BLBG: Gold May Climb as Drop to Six-Week Low Spurs Buying Interest
By Kim Kyoungwha
Dec. 22 (Bloomberg) -- Gold, little changed, may strengthen on speculation that the metal’s decline to the lowest level in more than six weeks is attracting some investors.
“After a price dip below $1,100 an ounce, some investors are flocking back to the market,” said Yu Kyung Kyu, a trader on the global derivatives team with Eugene Investment & Futures Co. in Seoul. “Trading is thin in a year-end mood and the market will be volatile in case of any strong upturn in the dollar.”
Gold for immediate delivery added as much as 0.4 percent to $1,097.42 an ounce and traded at $1,093.70 an ounce at 9:43 a.m. in Singapore. Gold for February delivery in New York slipped 0.2 percent to $1,094.30.

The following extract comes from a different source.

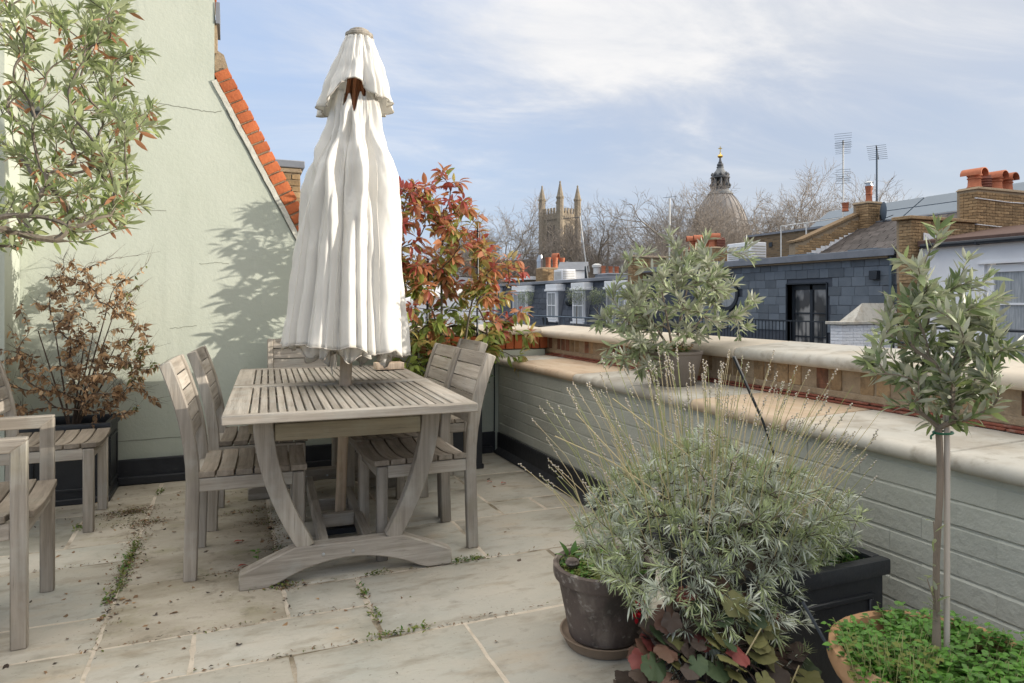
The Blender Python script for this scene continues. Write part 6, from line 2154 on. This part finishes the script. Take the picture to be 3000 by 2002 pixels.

Bullion, which typically moves inversely to the dollar, has dropped 7.3 percent this month as the dollar gained 4.2 percent against a basket of six major global currencies. The dollar traded near the strongest level in more than a month against the yen and a three-month high against the euro before reports this week forecast to show an increase in U.S. personal spending and home sales.
“We do not believe this fall is entirely due to movements in the dollar,” Eugen Weinberg, a senior analyst with Commerzbank AG, wrote in a report. “It is more likely that speculative interest in gold has increased. We now believe the probable year-end gold price will be around $1,050.”
Gold, up 24 percent this year, is headed for a ninth straight annual gain. Holdings in the SPDR Gold Trust, the biggest exchange-traded fund backed by the metal, increased 6.1 metric tons to 1,132.71 metric tons yesterday, its Web site showed. They climbed to a record 1,134 tons on June 1.
Among other precious metals, silver was little changed at $17.0275 an ounce. Platinum and palladium were also little changed at $1,416 an ounce and $363.25 an ounce respectively.